From the top of the records below, return each line exactly, ending with the line that contains "DOWNLIGHT_W = 9".

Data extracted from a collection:
-----

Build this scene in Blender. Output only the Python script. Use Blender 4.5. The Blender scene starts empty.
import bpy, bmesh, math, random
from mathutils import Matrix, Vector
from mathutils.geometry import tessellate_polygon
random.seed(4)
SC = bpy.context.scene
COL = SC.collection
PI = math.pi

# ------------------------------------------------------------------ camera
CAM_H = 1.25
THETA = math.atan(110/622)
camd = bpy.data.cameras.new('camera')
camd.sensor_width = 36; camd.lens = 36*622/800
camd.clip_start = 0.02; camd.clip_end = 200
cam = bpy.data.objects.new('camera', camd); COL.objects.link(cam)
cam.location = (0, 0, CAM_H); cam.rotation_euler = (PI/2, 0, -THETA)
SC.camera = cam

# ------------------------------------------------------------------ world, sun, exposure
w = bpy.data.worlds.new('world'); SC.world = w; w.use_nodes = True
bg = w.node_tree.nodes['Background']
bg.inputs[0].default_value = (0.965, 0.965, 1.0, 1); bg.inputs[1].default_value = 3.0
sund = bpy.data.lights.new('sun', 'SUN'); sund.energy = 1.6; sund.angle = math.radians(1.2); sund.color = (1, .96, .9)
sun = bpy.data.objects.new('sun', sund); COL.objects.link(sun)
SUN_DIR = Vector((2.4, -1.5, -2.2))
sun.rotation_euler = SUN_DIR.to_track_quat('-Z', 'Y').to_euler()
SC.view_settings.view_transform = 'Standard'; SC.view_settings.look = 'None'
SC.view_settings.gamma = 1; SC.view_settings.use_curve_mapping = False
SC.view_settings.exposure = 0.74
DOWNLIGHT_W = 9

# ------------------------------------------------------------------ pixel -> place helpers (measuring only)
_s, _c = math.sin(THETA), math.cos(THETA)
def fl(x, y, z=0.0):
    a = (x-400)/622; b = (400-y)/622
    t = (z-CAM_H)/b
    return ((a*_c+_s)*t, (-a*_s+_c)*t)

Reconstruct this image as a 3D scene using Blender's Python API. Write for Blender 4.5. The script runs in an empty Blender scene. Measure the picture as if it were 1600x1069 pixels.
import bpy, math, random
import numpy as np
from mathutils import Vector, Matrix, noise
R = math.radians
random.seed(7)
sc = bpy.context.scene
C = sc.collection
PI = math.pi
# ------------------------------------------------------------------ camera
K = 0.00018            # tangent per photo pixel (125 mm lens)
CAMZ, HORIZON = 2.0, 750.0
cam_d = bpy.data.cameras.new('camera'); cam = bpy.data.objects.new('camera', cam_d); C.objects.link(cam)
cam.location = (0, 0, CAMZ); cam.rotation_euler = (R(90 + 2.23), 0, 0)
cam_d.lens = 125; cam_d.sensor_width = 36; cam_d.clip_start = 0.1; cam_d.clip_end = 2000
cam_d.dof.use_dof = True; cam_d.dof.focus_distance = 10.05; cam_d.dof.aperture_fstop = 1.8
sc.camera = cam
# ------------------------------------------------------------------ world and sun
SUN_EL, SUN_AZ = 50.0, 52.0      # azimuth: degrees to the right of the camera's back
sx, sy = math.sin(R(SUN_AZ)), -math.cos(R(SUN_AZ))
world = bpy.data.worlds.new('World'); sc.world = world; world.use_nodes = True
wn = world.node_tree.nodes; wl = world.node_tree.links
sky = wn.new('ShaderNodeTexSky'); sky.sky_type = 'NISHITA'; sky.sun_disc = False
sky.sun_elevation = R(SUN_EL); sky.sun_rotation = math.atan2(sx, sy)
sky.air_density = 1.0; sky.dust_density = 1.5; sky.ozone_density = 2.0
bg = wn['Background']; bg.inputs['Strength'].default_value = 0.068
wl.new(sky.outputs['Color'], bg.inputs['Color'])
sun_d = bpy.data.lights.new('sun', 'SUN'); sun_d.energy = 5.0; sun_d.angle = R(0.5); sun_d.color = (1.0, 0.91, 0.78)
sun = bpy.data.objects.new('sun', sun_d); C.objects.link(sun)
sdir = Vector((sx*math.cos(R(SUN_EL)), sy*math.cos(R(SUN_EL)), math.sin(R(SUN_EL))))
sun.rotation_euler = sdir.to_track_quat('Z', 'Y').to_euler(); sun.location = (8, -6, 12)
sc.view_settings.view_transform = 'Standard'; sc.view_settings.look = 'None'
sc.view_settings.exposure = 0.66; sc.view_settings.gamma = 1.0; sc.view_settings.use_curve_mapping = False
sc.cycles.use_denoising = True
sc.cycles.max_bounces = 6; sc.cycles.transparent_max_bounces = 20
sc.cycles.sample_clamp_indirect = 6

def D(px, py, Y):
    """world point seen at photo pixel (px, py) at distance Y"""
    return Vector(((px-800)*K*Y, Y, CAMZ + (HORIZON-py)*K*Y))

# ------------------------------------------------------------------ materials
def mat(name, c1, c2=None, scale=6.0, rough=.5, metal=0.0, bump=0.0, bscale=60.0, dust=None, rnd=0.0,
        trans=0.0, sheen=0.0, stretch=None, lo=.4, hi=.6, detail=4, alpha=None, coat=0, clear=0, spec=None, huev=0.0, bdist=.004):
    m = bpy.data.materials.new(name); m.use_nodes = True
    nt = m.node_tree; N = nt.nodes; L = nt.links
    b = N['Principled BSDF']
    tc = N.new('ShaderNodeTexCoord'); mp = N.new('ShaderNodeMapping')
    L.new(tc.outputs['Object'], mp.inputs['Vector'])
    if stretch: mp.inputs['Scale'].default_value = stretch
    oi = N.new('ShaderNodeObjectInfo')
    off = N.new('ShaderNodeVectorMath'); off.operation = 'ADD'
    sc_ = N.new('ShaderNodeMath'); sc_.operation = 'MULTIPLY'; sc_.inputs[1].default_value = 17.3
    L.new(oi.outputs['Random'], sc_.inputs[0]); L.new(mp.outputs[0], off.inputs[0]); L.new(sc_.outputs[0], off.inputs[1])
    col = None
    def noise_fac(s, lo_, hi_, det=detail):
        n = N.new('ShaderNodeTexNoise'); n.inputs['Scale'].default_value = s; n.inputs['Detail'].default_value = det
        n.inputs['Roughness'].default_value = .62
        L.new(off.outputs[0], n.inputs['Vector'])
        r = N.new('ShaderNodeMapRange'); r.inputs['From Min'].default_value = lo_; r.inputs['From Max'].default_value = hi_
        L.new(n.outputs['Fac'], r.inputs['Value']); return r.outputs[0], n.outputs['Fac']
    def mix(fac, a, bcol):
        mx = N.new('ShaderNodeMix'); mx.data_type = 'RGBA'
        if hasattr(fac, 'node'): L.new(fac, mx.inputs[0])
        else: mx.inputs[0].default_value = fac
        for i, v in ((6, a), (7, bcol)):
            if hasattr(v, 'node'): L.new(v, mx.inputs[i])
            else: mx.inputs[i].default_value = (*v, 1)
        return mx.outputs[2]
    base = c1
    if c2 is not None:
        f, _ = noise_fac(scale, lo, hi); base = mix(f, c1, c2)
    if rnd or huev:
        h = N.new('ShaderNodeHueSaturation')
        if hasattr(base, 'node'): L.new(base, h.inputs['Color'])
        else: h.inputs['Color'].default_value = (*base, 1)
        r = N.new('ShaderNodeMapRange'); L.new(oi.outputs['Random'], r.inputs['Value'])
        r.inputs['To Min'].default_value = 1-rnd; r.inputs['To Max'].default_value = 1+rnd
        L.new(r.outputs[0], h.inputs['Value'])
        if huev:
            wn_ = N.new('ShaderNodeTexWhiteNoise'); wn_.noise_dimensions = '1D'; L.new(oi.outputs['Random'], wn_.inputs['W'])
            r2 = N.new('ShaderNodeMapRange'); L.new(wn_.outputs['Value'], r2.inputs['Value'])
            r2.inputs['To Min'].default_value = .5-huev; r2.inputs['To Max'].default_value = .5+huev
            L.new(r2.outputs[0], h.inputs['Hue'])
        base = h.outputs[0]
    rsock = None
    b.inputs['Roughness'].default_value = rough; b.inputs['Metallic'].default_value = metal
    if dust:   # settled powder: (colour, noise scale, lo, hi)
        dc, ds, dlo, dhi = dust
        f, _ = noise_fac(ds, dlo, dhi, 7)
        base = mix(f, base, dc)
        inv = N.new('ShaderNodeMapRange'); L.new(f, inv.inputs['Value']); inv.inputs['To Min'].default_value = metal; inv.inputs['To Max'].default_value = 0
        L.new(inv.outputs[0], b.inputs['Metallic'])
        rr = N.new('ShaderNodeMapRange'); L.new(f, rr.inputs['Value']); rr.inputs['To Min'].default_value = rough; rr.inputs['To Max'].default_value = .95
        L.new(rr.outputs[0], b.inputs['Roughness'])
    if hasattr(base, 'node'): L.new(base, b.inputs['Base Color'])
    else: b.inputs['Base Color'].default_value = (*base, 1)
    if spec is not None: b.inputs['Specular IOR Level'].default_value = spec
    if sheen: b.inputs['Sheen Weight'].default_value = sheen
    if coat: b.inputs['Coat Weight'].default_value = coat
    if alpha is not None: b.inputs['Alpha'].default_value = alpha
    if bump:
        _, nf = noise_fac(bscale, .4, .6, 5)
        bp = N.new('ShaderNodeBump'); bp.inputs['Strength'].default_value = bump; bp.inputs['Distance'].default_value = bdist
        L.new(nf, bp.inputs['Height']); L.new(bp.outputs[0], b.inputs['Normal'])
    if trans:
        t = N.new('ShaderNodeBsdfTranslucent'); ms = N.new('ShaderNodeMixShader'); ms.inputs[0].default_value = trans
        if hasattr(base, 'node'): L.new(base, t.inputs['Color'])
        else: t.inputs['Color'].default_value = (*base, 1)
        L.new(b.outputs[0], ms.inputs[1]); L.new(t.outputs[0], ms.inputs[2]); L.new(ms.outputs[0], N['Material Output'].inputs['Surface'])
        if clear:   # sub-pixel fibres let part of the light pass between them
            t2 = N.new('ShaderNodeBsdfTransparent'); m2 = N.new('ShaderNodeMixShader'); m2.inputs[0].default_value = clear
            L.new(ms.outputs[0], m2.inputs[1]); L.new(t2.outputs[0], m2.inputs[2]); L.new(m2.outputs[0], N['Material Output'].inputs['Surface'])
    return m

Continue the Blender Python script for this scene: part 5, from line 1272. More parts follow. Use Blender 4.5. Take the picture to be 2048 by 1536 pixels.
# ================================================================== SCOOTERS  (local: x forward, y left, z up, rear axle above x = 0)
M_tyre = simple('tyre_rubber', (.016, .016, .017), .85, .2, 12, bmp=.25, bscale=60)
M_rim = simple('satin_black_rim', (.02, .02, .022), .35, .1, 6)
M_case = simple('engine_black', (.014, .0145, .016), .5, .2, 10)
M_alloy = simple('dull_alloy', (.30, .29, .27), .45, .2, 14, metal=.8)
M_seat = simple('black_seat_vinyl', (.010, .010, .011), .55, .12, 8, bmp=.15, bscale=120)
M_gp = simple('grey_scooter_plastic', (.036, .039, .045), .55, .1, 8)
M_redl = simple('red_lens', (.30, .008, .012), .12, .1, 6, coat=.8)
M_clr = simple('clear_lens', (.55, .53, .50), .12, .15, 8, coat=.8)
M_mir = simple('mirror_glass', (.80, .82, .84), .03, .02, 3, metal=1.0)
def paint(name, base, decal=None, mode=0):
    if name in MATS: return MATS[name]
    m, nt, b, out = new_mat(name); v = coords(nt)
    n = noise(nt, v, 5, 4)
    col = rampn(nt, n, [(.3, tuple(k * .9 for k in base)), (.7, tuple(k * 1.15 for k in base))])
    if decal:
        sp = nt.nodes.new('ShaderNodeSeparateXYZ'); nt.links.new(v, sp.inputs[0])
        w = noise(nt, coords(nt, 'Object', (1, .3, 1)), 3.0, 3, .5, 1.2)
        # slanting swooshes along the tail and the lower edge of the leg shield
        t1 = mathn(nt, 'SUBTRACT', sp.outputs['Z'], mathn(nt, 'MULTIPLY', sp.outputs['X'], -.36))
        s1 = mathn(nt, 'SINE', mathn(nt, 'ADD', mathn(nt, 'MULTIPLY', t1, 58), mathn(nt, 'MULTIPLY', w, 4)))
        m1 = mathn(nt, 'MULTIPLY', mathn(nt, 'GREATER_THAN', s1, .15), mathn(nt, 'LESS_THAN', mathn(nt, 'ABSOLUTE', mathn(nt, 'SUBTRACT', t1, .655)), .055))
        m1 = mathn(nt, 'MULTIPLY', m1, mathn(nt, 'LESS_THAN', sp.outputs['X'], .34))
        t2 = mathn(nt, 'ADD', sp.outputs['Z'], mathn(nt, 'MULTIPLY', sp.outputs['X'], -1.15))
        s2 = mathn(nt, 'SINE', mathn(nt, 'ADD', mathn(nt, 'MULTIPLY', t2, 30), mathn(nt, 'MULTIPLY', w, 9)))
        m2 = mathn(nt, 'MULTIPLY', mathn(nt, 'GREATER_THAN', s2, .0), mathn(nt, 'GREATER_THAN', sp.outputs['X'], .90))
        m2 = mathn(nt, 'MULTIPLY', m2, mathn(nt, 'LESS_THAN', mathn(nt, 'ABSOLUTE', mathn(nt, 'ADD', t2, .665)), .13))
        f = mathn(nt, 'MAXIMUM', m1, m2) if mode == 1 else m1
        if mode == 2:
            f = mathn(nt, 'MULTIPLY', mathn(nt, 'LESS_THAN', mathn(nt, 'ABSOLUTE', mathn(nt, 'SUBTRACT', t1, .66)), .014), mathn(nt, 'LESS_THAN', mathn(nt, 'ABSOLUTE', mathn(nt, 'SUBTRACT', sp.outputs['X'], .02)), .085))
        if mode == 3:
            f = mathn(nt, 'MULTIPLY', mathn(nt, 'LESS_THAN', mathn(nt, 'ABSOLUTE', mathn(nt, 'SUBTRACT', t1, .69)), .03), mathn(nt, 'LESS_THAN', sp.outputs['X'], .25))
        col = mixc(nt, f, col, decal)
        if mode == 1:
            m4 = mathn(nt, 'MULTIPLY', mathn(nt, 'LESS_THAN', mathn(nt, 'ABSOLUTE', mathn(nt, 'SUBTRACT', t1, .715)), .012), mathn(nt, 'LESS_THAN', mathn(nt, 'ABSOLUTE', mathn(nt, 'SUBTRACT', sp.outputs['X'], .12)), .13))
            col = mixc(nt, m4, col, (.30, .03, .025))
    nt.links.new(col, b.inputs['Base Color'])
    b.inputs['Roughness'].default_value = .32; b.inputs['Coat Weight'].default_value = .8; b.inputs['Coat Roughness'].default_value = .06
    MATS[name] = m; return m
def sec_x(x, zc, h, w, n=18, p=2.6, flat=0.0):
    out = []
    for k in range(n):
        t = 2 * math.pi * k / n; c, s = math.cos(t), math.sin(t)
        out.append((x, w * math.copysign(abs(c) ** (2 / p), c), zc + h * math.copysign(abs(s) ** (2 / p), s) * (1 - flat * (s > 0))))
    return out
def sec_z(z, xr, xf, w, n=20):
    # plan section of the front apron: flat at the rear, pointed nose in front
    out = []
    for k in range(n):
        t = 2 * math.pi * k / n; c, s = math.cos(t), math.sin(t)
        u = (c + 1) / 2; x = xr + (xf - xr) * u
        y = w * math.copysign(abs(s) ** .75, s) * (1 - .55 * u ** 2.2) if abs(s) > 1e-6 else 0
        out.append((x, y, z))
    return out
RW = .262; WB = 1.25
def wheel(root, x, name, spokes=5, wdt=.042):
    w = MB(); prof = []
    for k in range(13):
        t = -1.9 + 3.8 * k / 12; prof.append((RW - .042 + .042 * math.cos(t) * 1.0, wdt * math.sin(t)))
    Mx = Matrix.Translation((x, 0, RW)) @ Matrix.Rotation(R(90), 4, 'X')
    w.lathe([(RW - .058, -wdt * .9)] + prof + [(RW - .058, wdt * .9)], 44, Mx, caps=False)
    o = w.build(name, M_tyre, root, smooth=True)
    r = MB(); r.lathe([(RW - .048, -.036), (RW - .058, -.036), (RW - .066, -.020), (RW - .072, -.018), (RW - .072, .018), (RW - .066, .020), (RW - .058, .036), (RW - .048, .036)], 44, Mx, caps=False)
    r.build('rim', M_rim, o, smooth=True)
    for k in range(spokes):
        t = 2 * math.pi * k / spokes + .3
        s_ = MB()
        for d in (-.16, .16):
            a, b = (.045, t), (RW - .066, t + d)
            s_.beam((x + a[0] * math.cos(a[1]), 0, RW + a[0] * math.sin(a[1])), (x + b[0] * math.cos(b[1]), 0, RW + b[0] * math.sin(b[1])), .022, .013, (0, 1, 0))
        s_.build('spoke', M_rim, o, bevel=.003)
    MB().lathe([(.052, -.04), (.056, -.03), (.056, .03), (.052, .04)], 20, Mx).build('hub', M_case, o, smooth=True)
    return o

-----

**Complete answer:**
Build this scene in Blender. Output only the Python script. Use Blender 4.5. The Blender scene starts empty.
import bpy, bmesh, math, random
from mathutils import Matrix, Vector
from mathutils.geometry import tessellate_polygon
random.seed(4)
SC = bpy.context.scene
COL = SC.collection
PI = math.pi

# ------------------------------------------------------------------ camera
CAM_H = 1.25
THETA = math.atan(110/622)
camd = bpy.data.cameras.new('camera')
camd.sensor_width = 36; camd.lens = 36*622/800
camd.clip_start = 0.02; camd.clip_end = 200
cam = bpy.data.objects.new('camera', camd); COL.objects.link(cam)
cam.location = (0, 0, CAM_H); cam.rotation_euler = (PI/2, 0, -THETA)
SC.camera = cam

# ------------------------------------------------------------------ world, sun, exposure
w = bpy.data.worlds.new('world'); SC.world = w; w.use_nodes = True
bg = w.node_tree.nodes['Background']
bg.inputs[0].default_value = (0.965, 0.965, 1.0, 1); bg.inputs[1].default_value = 3.0
sund = bpy.data.lights.new('sun', 'SUN'); sund.energy = 1.6; sund.angle = math.radians(1.2); sund.color = (1, .96, .9)
sun = bpy.data.objects.new('sun', sund); COL.objects.link(sun)
SUN_DIR = Vector((2.4, -1.5, -2.2))
sun.rotation_euler = SUN_DIR.to_track_quat('-Z', 'Y').to_euler()
SC.view_settings.view_transform = 'Standard'; SC.view_settings.look = 'None'
SC.view_settings.gamma = 1; SC.view_settings.use_curve_mapping = False
SC.view_settings.exposure = 0.74
DOWNLIGHT_W = 9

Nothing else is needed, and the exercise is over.